Pour ce tome introductif, Marazano a choisi une approche tout en nuance et en zones d'ombre. En effet, les tenants et les aboutissants de ce monde sont à peine présentés et toute l’action se déroule à hauteur d’hommes. Ceux-ci, une escouade d’intervention de forts en gueule, davantage chargée de faire le « ménage » que la justice, interviennent dans les bandes tampons situées entre les enclaves et le reste du territoire. Ils ont l’espoir d’accéder au luxe réservé à l’élite après dix ans de service. Personnages à cheval entre ces réalités, ils sont témoins et acteurs de l’iniquité de cet univers, mais aveuglés par la propagande, ils sont prêts à tout. Ce cadre restreint suffit au scénariste pour développer une histoire inquiétante de par les nombreuses références socio-économiques faites à notre époque. Serait-ce un futur possible ? La construction extrêmement alambiquée (heureusement sans être absconse) faite de retours en arrière ou de bonds en avant, suivant où l’on se place dans la chronologie, rajoute un autre niveau de compréhension aux sombres présages suggérés par le récit.

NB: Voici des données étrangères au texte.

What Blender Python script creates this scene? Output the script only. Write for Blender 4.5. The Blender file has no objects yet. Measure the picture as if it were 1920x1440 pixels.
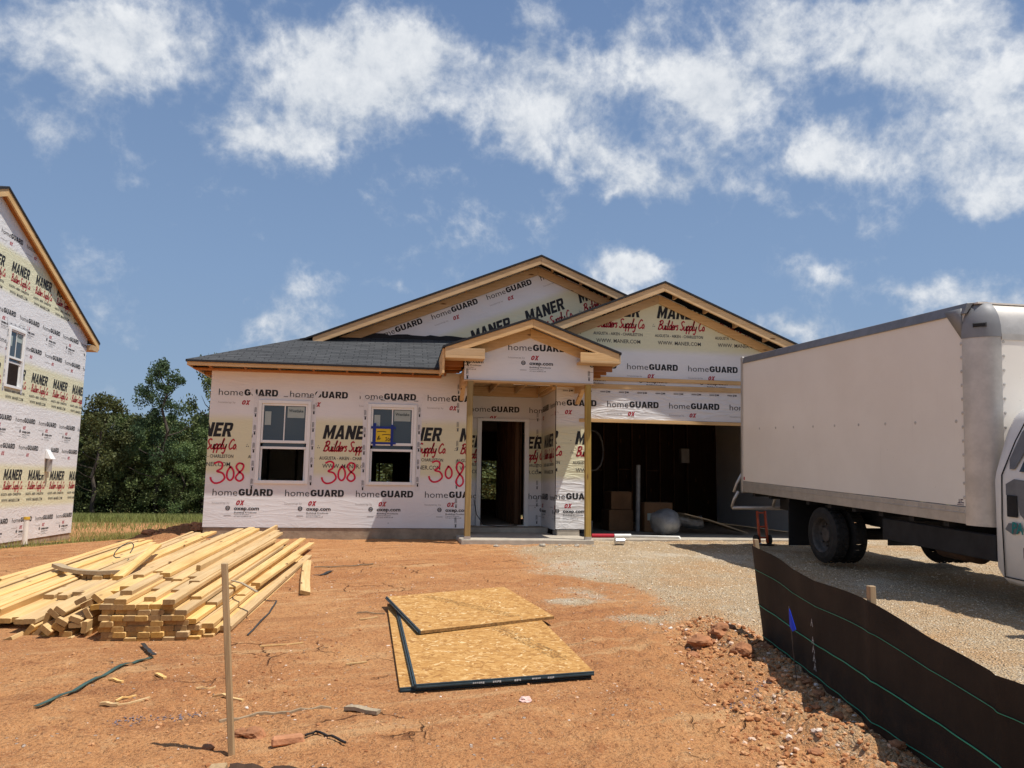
import bpy, bmesh, math, random
import numpy as np
from mathutils import Vector, Matrix, noise as mnoise
R = math.radians
rng = random.Random(7)
sc = bpy.context.scene
C = sc.collection

# ------------------------------------------------------------------ camera
EYE = 1.55
cam = bpy.data.cameras.new('camera'); camo = bpy.data.objects.new('camera', cam); C.objects.link(camo)
cam.sensor_width = 36; cam.lens = 36*1450.7/1920; cam.clip_start = .05; cam.clip_end = 3000
camo.matrix_world = (Matrix.Translation((0, 0, EYE)) @ Matrix.Rotation(-R(8.33), 4, 'Z')
                     @ Matrix.Rotation(R(90+7.38), 4, 'X') @ Matrix.Rotation(R(.804), 4, 'Z'))
sc.camera = camo

# ------------------------------------------------------------------ light and exposure
SUN_STRENGTH, SKY_STRENGTH, EXPOSURE = 3.8, .112, .42
SUND = Vector((.36, -.21, 1)).normalized()          # towards the sun
sun = bpy.data.lights.new('sun', 'SUN'); sun.energy = SUN_STRENGTH; sun.angle = R(.5); sun.color = (1, .95, .87)
suno = bpy.data.objects.new('sun', sun); C.objects.link(suno); suno.location = (8, -6, 22)
suno.rotation_euler = SUND.to_track_quat('Z', 'Y').to_euler()
vs = sc.view_settings
vs.view_transform = 'Standard'; vs.look = 'None'; vs.gamma = 1; vs.use_curve_mapping = False; vs.exposure = EXPOSURE
sc.cycles.max_bounces = 6; sc.cycles.diffuse_bounces = 3; sc.cycles.glossy_bounces = 3; sc.cycles.transparent_max_bounces = 8

class NT:
    """tiny node helper"""
    def __init__(s, tree): s.t = tree; s.n = tree.nodes; s.l = tree.links
    def a(s, typ, props=None, **inp):
        nd = s.n.new(typ)
        for k, v in (props or {}).items(): setattr(nd, k, v)
        for k, v in inp.items():
            key = int(k[1:]) if k[0] == 'i' and k[1:].isdigit() else k.replace('_', ' ')
            s.set(nd.inputs[key], v)
        return nd
    def set(s, sock, v):
        if isinstance(v, bpy.types.NodeSocket): s.l.new(v, sock)
        elif isinstance(v, bpy.types.Node): s.l.new(v.outputs[0], sock)
        else:
            if isinstance(v, (tuple, list)) and sock.type == 'RGBA' and len(v) == 3: v = (*v, 1)
            sock.default_value = v
    def m(s, op, a, b=None, c=None, clamp=False):
        nd = s.n.new('ShaderNodeMath'); nd.operation = op; nd.use_clamp = clamp
        for i, v in enumerate((a, b, c)):
            if v is not None: s.set(nd.inputs[i], v)
        return nd.outputs[0]
    def mix(s, f, a, b, mode='MIX'):
        nd = s.n.new('ShaderNodeMix'); nd.data_type = 'RGBA'; nd.blend_type = mode
        s.set(nd.inputs[0], f); s.set(nd.inputs[6], a); s.set(nd.inputs[7], b)
        return nd.outputs[2]
    def step(s, x, lo, hi):
        nd = s.n.new('ShaderNodeMapRange'); nd.interpolation_type = 'SMOOTHSTEP'
        s.set(nd.inputs[0], x); nd.inputs[1].default_value = lo; nd.inputs[2].default_value = hi
        return nd.outputs[0]
    def noise(s, vec, scale, detail=4, rough=.55, dist=0., col=False):
        nd = s.a('ShaderNodeTexNoise', Vector=vec, Scale=scale, Detail=detail, Roughness=rough, Distortion=dist)
        return nd.outputs['Color' if col else 'Fac']
    def scale(s, vec, v):
        nd = s.n.new('ShaderNodeVectorMath'); nd.operation = 'MULTIPLY'; s.set(nd.inputs[0], vec); nd.inputs[1].default_value = v
        return nd.outputs[0]
    def ramp(s, f, stops):
        nd = s.n.new('ShaderNodeValToRGB'); s.set(nd.inputs[0], f); e = nd.color_ramp.elements
        while len(e) < len(stops): e.new(.5)
        for q, (p, c) in zip(e, stops): q.position = p; q.color = (*c, 1)
        return nd.outputs[0]

# ------------------------------------------------------------------ sky with clouds (by direction only)
w = bpy.data.worlds.new('World'); sc.world = w; w.use_nodes = True
N = NT(w.node_tree); N.n.clear()
out = N.a('ShaderNodeOutputWorld'); bg = N.a('ShaderNodeBackground', Strength=SKY_STRENGTH)
sky = N.a('ShaderNodeTexSky', dict(sky_type='NISHITA', sun_disc=False, sun_elevation=math.asin(SUND.z),
          sun_rotation=math.atan2(SUND.x, SUND.y), altitude=100, air_density=1.0, dust_density=1.2, ozone_density=1.5))
tc = N.a('ShaderNodeTexCoord').outputs['Generated']
sp = N.a('ShaderNodeSeparateXYZ', i0=tc); dx, dy, dz = sp.outputs
yy = N.m('MAXIMUM', dy, .12)
U = N.m('DIVIDE', dx, yy); V = N.m('DIVIDE', dz, yy)
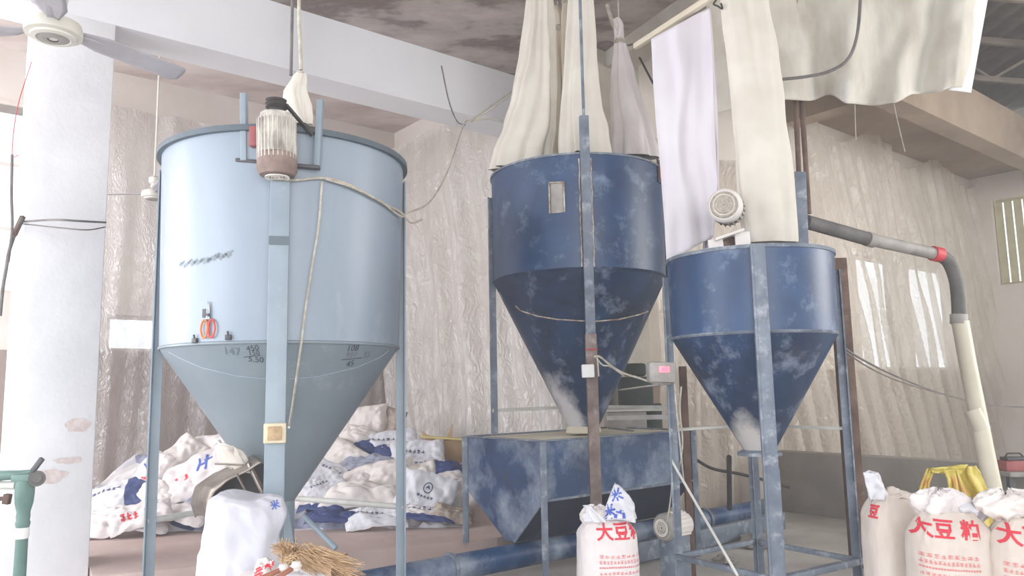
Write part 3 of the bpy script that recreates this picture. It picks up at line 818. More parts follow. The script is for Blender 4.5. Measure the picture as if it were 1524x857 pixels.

De son côté, Ponzio, spécialiste es rotoscopie et infographie 3D, dépeint ces villes et ces no-man's-lands glaçants de vérité. De plus, même si le design et la mise en scène lorgnent beaucoup vers un certain cinéma gourmand en effets spéciaux, il s’agit bien de bande dessinée. La lecture est dense, mais elle s'avère tout-à-fait lisible et très rythmée. Cela dit, le rendu hyper-réaliste, spécialement celui des protagonistes, ainsi que le côté glacé de la colorisation, se font remarquer au premier abord. Pourtant, après quelques pages, ce parti-pris artistique pleinement revendiqué, plutôt que choquer, renforce à bon escient l'ambiance post-apocalyptique de la narration. Le dessinateur en pleine maîtrise de ses outils, parvient à se faire oublier pour ne laisser place qu’à l’action et aux émotions.

Un duo d’auteurs sur la même longueur d’onde, une réalisation originale et sans bavure, Mémoire de la guerre civile s’annonce comme un titre-référence du genre. À suivre.